Jenkins provided advice on launching the deal to investors and introduced Palmer and Trigona to several new investors in the ESG space. “He gave us a lot of clarity on who the investors were, and how we should approach them in terms of the information that we were presenting,” says Trigona.

A more sustainable future

For NAB the deal was another opportunity to help a client achieve its business goals while also addressing key societal and environmental challenges. “There’s a strong desire at NAB to support our customers and Australia in moving forward as we transition to a low-carbon environment globally,” says Jenkins.

For the New South Wales government, the sustainability bond program showcases the work the state is doing to address environmental and social issues and transition to a more climate resilient economy, and provides a mechanism for capital to flow more directly to projects which deliver positive environmental and social outcomes.

“For me the most satisfying thing about being involved in this deal was being able to make a difference, being able to work on a use-of-proceeds bond where we could actually match up for the investors where their money was going to, what is the impact of that investment, and what are the outcomes from an environmental and social perspective,” says Palmer.
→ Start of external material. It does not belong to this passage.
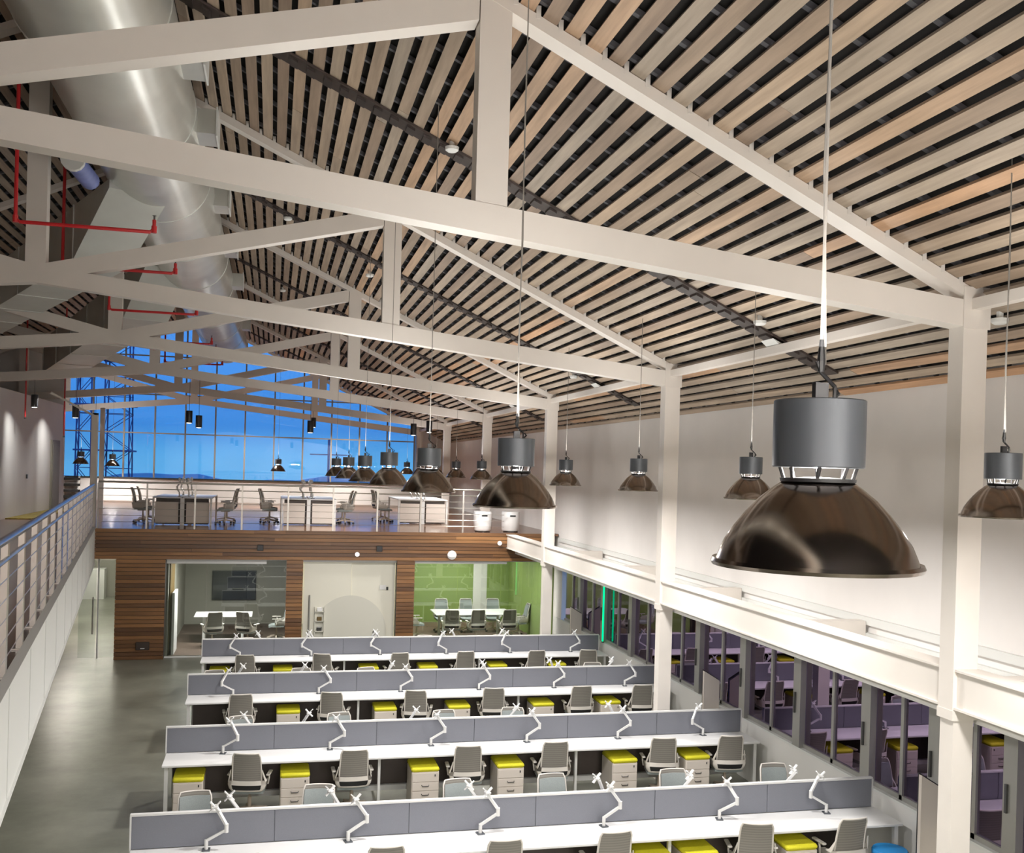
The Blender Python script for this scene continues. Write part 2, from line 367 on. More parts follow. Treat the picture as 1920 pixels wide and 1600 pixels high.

Trigona says the deal has achieved its key objective of ensuring the long term viability of TCorp’s overall funding strategy. “We do feel now that we have made the program more sustainable in terms of diversification of the investor base. That means there are different types of investors that might be attracted to the TCorp funding model and therefore will be able to support our funding going forward. We are very, very pleased with the outcome.”